▶ _Given information_
◆ ◆ ◆ ◆

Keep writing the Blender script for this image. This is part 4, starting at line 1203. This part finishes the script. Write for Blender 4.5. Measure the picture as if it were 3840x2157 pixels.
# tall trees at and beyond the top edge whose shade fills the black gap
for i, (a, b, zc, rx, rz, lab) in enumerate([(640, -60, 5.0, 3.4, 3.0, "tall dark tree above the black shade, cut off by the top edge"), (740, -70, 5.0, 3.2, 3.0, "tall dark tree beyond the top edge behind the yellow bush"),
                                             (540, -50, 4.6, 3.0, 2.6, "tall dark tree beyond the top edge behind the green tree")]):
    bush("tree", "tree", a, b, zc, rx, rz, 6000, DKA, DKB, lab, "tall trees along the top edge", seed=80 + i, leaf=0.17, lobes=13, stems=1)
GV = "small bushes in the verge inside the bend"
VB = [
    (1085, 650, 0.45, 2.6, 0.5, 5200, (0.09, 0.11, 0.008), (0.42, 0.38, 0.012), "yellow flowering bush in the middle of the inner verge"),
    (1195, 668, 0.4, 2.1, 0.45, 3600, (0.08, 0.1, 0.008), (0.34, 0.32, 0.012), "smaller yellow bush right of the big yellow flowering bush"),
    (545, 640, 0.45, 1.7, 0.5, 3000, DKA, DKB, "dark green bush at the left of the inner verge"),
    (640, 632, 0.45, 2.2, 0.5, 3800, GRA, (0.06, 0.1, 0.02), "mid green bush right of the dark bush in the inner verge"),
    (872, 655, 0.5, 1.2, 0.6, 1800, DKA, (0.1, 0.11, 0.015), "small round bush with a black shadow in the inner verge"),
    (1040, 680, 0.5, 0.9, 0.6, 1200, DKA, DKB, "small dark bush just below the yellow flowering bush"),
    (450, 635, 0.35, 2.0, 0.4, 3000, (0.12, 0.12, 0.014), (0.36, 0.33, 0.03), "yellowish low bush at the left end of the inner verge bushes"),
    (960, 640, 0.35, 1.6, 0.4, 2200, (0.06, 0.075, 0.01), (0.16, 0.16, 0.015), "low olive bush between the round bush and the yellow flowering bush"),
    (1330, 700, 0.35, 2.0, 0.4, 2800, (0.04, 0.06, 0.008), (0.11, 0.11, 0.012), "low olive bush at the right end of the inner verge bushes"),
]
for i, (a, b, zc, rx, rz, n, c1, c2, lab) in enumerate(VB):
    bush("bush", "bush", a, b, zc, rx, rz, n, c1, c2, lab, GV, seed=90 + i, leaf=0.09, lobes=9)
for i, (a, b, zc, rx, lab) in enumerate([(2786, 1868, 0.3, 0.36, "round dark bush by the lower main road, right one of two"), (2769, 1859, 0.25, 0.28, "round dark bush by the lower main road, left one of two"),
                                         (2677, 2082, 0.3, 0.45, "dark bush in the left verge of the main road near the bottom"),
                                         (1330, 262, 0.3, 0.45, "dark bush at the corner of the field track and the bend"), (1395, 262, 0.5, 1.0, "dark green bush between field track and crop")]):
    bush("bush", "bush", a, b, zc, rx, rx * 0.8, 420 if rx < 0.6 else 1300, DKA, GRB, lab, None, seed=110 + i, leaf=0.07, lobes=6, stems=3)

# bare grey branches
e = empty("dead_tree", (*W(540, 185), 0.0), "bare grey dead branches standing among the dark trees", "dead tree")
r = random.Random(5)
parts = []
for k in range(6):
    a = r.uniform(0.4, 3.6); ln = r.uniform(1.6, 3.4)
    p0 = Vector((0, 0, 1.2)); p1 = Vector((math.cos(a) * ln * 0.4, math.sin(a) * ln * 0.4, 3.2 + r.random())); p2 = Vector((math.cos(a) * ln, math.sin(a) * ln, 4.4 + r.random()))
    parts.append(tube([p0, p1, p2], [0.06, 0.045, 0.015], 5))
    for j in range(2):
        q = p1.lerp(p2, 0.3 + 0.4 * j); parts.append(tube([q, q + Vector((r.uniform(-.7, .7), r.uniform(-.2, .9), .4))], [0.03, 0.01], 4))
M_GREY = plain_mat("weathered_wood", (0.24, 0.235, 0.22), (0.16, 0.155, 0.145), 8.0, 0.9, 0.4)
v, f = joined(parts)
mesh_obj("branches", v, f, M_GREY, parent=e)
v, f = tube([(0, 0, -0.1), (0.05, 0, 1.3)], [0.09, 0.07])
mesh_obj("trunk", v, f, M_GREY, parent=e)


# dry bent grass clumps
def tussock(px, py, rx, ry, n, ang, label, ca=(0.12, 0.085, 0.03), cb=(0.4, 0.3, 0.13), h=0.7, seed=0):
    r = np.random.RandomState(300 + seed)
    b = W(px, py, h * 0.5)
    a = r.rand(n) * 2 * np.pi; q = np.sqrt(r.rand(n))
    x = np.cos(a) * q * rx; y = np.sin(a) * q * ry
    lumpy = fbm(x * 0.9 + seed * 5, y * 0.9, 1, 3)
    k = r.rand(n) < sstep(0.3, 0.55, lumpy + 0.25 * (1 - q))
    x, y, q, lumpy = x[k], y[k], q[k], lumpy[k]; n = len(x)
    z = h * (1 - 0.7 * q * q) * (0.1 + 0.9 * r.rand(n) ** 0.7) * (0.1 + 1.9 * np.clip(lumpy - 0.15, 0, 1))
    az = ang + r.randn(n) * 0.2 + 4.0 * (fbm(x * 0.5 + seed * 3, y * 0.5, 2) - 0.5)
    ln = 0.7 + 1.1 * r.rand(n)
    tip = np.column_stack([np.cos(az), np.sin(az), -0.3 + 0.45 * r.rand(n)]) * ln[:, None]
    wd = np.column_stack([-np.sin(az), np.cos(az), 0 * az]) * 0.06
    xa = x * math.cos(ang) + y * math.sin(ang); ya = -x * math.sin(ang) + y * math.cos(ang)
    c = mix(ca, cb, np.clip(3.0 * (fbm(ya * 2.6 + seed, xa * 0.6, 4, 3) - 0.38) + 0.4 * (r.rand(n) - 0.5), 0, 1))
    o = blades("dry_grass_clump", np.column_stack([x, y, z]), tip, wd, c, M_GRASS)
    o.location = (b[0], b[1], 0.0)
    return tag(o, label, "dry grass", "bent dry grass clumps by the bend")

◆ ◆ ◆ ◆

▶ _Set problem_
Copy the material above verbatim.

▶ _The response_
Keep writing the Blender script for this image. This is part 4, starting at line 1203. This part finishes the script. Write for Blender 4.5. Measure the picture as if it were 3840x2157 pixels.
# tall trees at and beyond the top edge whose shade fills the black gap
for i, (a, b, zc, rx, rz, lab) in enumerate([(640, -60, 5.0, 3.4, 3.0, "tall dark tree above the black shade, cut off by the top edge"), (740, -70, 5.0, 3.2, 3.0, "tall dark tree beyond the top edge behind the yellow bush"),
                                             (540, -50, 4.6, 3.0, 2.6, "tall dark tree beyond the top edge behind the green tree")]):
    bush("tree", "tree", a, b, zc, rx, rz, 6000, DKA, DKB, lab, "tall trees along the top edge", seed=80 + i, leaf=0.17, lobes=13, stems=1)
GV = "small bushes in the verge inside the bend"
VB = [
    (1085, 650, 0.45, 2.6, 0.5, 5200, (0.09, 0.11, 0.008), (0.42, 0.38, 0.012), "yellow flowering bush in the middle of the inner verge"),
    (1195, 668, 0.4, 2.1, 0.45, 3600, (0.08, 0.1, 0.008), (0.34, 0.32, 0.012), "smaller yellow bush right of the big yellow flowering bush"),
    (545, 640, 0.45, 1.7, 0.5, 3000, DKA, DKB, "dark green bush at the left of the inner verge"),
    (640, 632, 0.45, 2.2, 0.5, 3800, GRA, (0.06, 0.1, 0.02), "mid green bush right of the dark bush in the inner verge"),
    (872, 655, 0.5, 1.2, 0.6, 1800, DKA, (0.1, 0.11, 0.015), "small round bush with a black shadow in the inner verge"),
    (1040, 680, 0.5, 0.9, 0.6, 1200, DKA, DKB, "small dark bush just below the yellow flowering bush"),
    (450, 635, 0.35, 2.0, 0.4, 3000, (0.12, 0.12, 0.014), (0.36, 0.33, 0.03), "yellowish low bush at the left end of the inner verge bushes"),
    (960, 640, 0.35, 1.6, 0.4, 2200, (0.06, 0.075, 0.01), (0.16, 0.16, 0.015), "low olive bush between the round bush and the yellow flowering bush"),
    (1330, 700, 0.35, 2.0, 0.4, 2800, (0.04, 0.06, 0.008), (0.11, 0.11, 0.012), "low olive bush at the right end of the inner verge bushes"),
]
for i, (a, b, zc, rx, rz, n, c1, c2, lab) in enumerate(VB):
    bush("bush", "bush", a, b, zc, rx, rz, n, c1, c2, lab, GV, seed=90 + i, leaf=0.09, lobes=9)
for i, (a, b, zc, rx, lab) in enumerate([(2786, 1868, 0.3, 0.36, "round dark bush by the lower main road, right one of two"), (2769, 1859, 0.25, 0.28, "round dark bush by the lower main road, left one of two"),
                                         (2677, 2082, 0.3, 0.45, "dark bush in the left verge of the main road near the bottom"),
                                         (1330, 262, 0.3, 0.45, "dark bush at the corner of the field track and the bend"), (1395, 262, 0.5, 1.0, "dark green bush between field track and crop")]):
    bush("bush", "bush", a, b, zc, rx, rx * 0.8, 420 if rx < 0.6 else 1300, DKA, GRB, lab, None, seed=110 + i, leaf=0.07, lobes=6, stems=3)

# bare grey branches
e = empty("dead_tree", (*W(540, 185), 0.0), "bare grey dead branches standing among the dark trees", "dead tree")
r = random.Random(5)
parts = []
for k in range(6):
    a = r.uniform(0.4, 3.6); ln = r.uniform(1.6, 3.4)
    p0 = Vector((0, 0, 1.2)); p1 = Vector((math.cos(a) * ln * 0.4, math.sin(a) * ln * 0.4, 3.2 + r.random())); p2 = Vector((math.cos(a) * ln, math.sin(a) * ln, 4.4 + r.random()))
    parts.append(tube([p0, p1, p2], [0.06, 0.045, 0.015], 5))
    for j in range(2):
        q = p1.lerp(p2, 0.3 + 0.4 * j); parts.append(tube([q, q + Vector((r.uniform(-.7, .7), r.uniform(-.2, .9), .4))], [0.03, 0.01], 4))
M_GREY = plain_mat("weathered_wood", (0.24, 0.235, 0.22), (0.16, 0.155, 0.145), 8.0, 0.9, 0.4)
v, f = joined(parts)
mesh_obj("branches", v, f, M_GREY, parent=e)
v, f = tube([(0, 0, -0.1), (0.05, 0, 1.3)], [0.09, 0.07])
mesh_obj("trunk", v, f, M_GREY, parent=e)


# dry bent grass clumps
def tussock(px, py, rx, ry, n, ang, label, ca=(0.12, 0.085, 0.03), cb=(0.4, 0.3, 0.13), h=0.7, seed=0):
    r = np.random.RandomState(300 + seed)
    b = W(px, py, h * 0.5)
    a = r.rand(n) * 2 * np.pi; q = np.sqrt(r.rand(n))
    x = np.cos(a) * q * rx; y = np.sin(a) * q * ry
    lumpy = fbm(x * 0.9 + seed * 5, y * 0.9, 1, 3)
    k = r.rand(n) < sstep(0.3, 0.55, lumpy + 0.25 * (1 - q))
    x, y, q, lumpy = x[k], y[k], q[k], lumpy[k]; n = len(x)
    z = h * (1 - 0.7 * q * q) * (0.1 + 0.9 * r.rand(n) ** 0.7) * (0.1 + 1.9 * np.clip(lumpy - 0.15, 0, 1))
    az = ang + r.randn(n) * 0.2 + 4.0 * (fbm(x * 0.5 + seed * 3, y * 0.5, 2) - 0.5)
    ln = 0.7 + 1.1 * r.rand(n)
    tip = np.column_stack([np.cos(az), np.sin(az), -0.3 + 0.45 * r.rand(n)]) * ln[:, None]
    wd = np.column_stack([-np.sin(az), np.cos(az), 0 * az]) * 0.06
    xa = x * math.cos(ang) + y * math.sin(ang); ya = -x * math.sin(ang) + y * math.cos(ang)
    c = mix(ca, cb, np.clip(3.0 * (fbm(ya * 2.6 + seed, xa * 0.6, 4, 3) - 0.38) + 0.4 * (r.rand(n) - 0.5), 0, 1))
    o = blades("dry_grass_clump", np.column_stack([x, y, z]), tip, wd, c, M_GRASS)
    o.location = (b[0], b[1], 0.0)
    return tag(o, label, "dry grass", "bent dry grass clumps by the bend")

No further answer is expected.